Having escaped from a Nazi concentration camp in Germany in 1937, and later a camp in Rouen, the nameless twenty-seven-year-old German narrator of Anna Seghers's multilayered masterpiece, Transit, ends up in the dusty seaport of Marseilles. Along the way he is asked to deliver a letter to a man named Weidel in Paris and discovers Weidel has committed suicide, leaving behind a suitcase with letters and the manuscript of a novel inside. As he makes his way to Marseilles to find Weidel's wife, the narrator assumes the identity of a refugee named Seidler, though the authorities think he is really Weidel. There in the giant waiting room of Marseilles, the narrator converses with the refugees, listening to their stories over pizza and wine, while also gradually piecing together the story of Weidel, whose manuscript has shattered the narrator's "deathly boredom," bringing him to a deeper awareness of the transitory world the refugees inhabit as they wait and wait for their transit papers, some leaving, only to disappear into internment camps.
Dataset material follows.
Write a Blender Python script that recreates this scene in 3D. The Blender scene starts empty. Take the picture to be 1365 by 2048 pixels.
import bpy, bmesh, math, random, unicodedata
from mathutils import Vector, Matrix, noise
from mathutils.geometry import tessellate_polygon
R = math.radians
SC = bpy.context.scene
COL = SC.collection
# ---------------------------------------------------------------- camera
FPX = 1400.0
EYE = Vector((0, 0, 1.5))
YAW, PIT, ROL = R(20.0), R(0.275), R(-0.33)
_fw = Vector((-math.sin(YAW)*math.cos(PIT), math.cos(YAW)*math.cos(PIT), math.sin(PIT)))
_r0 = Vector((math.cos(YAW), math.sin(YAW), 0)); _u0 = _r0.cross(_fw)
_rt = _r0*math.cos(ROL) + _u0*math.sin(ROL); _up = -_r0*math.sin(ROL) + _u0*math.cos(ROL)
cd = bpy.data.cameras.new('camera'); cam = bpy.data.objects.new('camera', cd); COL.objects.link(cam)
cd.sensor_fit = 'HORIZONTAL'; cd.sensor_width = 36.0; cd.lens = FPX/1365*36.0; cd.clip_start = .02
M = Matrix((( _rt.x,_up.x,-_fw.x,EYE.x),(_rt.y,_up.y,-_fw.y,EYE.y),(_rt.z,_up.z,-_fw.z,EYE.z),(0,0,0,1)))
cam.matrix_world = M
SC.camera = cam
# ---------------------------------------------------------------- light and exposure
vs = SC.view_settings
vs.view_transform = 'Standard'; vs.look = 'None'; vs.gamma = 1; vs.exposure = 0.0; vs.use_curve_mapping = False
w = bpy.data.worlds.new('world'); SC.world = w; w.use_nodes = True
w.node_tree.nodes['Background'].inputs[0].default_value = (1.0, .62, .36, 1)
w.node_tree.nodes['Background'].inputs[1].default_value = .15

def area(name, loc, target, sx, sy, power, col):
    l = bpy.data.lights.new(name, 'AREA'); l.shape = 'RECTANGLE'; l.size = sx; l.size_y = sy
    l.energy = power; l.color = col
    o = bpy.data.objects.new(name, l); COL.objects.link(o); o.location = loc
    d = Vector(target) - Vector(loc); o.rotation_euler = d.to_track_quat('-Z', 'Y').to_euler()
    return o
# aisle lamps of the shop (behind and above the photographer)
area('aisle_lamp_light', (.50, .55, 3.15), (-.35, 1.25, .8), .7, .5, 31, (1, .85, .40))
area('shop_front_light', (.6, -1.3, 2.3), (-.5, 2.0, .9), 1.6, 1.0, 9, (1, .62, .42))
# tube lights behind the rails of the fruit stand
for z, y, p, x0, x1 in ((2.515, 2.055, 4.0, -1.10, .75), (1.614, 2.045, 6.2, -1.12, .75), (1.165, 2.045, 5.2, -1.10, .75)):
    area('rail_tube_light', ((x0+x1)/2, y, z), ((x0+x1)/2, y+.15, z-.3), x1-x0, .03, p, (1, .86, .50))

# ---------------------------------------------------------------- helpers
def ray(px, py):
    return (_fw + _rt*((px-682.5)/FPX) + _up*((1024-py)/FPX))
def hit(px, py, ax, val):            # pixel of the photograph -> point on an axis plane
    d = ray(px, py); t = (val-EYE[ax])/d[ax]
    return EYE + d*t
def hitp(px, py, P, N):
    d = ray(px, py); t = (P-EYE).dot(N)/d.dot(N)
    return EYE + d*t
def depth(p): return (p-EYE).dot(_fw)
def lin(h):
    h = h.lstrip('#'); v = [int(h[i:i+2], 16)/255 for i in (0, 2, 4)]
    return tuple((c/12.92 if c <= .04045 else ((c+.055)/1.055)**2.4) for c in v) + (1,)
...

Several years before Waiting for Godot, Seghers wrote this existential, political, literary thriller that explores the significance of literature and the agonies of boredom and waiting with extraordinary compassion and insight.

Author description

ANNA SEGHERS (1900-1983) was one of the most important German women writers of the twentieth century. Born Netty Reiling in Mainz and of Jewish descent, she received a doctorate in art history at the University of Heidelberg, joined the Communist Party of Germany in 1928, and soon began to publish novels and short stories. After the 1940 Nazi invasion of France, Seghers, her husband and their two children, and Victor Serge and his son sailed from Marseilles to Mexico. She gained international recognition with The Seventh Cross (1939); published in the United States in 1942, it was the basis for the 1944 MGM film starring Spencer Tracy and was one of the only depictions of Nazi concentration camps during World War II, in either literature or the cinema. After the war she returned to Germany, settling in East Berlin, where she was active in the cultural and political development of the GDR. PETER CONRAD was born in Australia, and since 1973 has taught English literature at Christ Church, Oxford. He has published nineteen books on a variety of subjects; among the best known are Modern Times, Modern Places, A Song of Love and Death,The Everyman History of English Literature, and studies of Alfred Hitchcock and Orson Welles. His most recent book is Creation: Artists, Gods and Origins, published in 2007. He has been a prolific writer of features and reviews for many magazines and newspapers, including The New York Times, The New Yorker, The Observer, the New Statesman, The Guardian, and The Monthly. HEINRICH BOLL (1917-1985) was one of Germany's foremost post-World War II writers. He wrote short stories, essays, plays, and novels, the most famous of which are Billiards at Half-Past Nine,The Clown, Group Portrait with Lady, and The Lost Honor of Katharina Blum. Boll was awarded the Georg Buchner Prize in 1967 and the Nobel Prize for Literature in 1972. MARGOT BETTAUER DEMBO has translated Judith Hermann, Robert Gernhardt, Joachim Fest, Odon von Horvath, Feridun Zaimoglu, and Hermann Kant, among other authors. She was awarded the Goethe-Institut/Berlin Translator's Prize in 1994 and the Helen and Kurt Wolff Translator's Prize in 2003. Dembo also worked as a translator for two feature documentary films, The Restless Conscience, which was nominated for an Academy Award, and The Burning Wall.